Jillian Hoenig
Jillian Hoenig

Reputation: 247

Prevent wp-config.php (database connection) from being overwritten upon git automated deployments

I'm having trouble getting git to ignore my wp-config.php file on deployments. I set up automated deployments with git (it's a really great tool, if you don't know about it you can read about it here - you don't need to be using kinsta hosting like the article indicates, although your file structure may vary).

But every time I push changes, it overwrites my wp-config.php file, causing a database error on the site. This happens because the git hook used for deployments introduces the changes, then checks out any local changes. Since this is a staging site, it uses the repo from production, but has different values in wp-config.php, in order to connect to its own database.

What I've tried so far:

Here's my post-receive hook file (client name replaced with XXXXX):

#!/bin/bash
TARGET="/www/XXXXX_975/public"
GIT_DIR="/www/XXXXX_975/private/XXXXX.git"
BRANCH="master"

while read oldrev newrev ref
do
        # only checking out the master (or whatever branch you would like to deploy)
        if [[ $ref = refs/heads/$BRANCH ]];
        then
                echo "Ref $ref received.
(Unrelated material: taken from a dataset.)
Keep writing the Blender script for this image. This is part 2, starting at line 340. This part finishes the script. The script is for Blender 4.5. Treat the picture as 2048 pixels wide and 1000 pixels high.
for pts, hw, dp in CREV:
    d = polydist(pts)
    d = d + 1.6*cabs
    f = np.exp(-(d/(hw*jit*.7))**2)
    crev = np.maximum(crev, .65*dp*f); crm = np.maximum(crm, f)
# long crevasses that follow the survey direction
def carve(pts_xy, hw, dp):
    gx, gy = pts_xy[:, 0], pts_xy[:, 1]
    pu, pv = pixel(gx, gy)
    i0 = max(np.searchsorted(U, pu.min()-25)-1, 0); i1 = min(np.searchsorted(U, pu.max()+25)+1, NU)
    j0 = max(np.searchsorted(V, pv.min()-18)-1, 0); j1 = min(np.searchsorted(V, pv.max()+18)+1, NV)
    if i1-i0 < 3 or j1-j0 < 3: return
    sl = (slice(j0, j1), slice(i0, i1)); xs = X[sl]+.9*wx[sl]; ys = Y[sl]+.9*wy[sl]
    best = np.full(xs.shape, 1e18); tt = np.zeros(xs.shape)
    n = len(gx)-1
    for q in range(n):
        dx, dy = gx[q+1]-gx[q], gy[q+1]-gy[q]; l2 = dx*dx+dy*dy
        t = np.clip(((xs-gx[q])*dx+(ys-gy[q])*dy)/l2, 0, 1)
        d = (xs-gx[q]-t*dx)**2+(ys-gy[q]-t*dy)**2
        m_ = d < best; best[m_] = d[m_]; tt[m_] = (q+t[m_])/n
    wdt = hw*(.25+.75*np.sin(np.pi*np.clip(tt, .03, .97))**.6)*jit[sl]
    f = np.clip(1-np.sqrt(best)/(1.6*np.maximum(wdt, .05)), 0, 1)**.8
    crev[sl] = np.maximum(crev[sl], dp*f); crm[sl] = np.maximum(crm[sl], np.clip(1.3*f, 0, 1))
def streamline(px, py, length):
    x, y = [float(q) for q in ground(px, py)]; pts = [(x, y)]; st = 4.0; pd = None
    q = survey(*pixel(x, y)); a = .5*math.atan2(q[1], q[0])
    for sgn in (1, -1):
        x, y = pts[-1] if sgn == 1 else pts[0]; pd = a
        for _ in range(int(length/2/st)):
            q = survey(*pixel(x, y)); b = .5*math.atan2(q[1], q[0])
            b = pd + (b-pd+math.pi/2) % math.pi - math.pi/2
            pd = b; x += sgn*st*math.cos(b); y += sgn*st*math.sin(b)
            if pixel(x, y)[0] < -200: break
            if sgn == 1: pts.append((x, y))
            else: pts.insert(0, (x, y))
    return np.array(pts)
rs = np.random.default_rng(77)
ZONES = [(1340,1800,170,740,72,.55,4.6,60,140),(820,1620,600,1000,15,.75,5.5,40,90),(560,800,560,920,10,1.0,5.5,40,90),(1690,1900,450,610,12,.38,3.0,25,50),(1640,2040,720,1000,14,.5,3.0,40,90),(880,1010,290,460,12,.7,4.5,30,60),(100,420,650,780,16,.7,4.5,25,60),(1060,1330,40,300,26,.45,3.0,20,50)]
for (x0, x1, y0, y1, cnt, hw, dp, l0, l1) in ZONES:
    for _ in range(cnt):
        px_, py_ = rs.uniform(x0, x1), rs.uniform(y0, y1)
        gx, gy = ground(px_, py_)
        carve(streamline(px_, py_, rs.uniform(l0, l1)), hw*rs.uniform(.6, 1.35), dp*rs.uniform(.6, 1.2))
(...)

Deploying ${BRANCH} branch to staging..."
                git --work-tree=$TARGET --git-dir=$GIT_DIR checkout -f
                git checkout /www/XXXXX_975/public/wp-config.php
        else
                echo "Ref $ref received. Doing nothing: only the ${BRANCH} branch may be deployed on this server."
        fi
done

The site lives in the public directory. The repo is in a different directory private so as not to be overwritten by deployments.

This is a Wordpress website, hosted on Kinsta. Let me know if there's any information I forgot to include.

Thank you!

Upvotes: 0

Views: 607

Answers (1)

bk2204
bk2204

Reputation: 76804

When you check out a revision without specifying specific paths, Git will always overwrite the files the working tree with those in the revision, and there's no way to avoid this. Your specific case is trying to ignore changes to a tracked file, which the Git FAQ explains cannot be done.

Since you've realized that this file shouldn't have been tracked in the first place and should have been ignore, you can just do git rm --cached wp-config.php and then commit to remove it from the repository. The file will then be deleted when you push it to the remote servers, but you will have the benefit in the future that you can configure a custom version for each of the staging and production servers in the future and Git will leave it alone.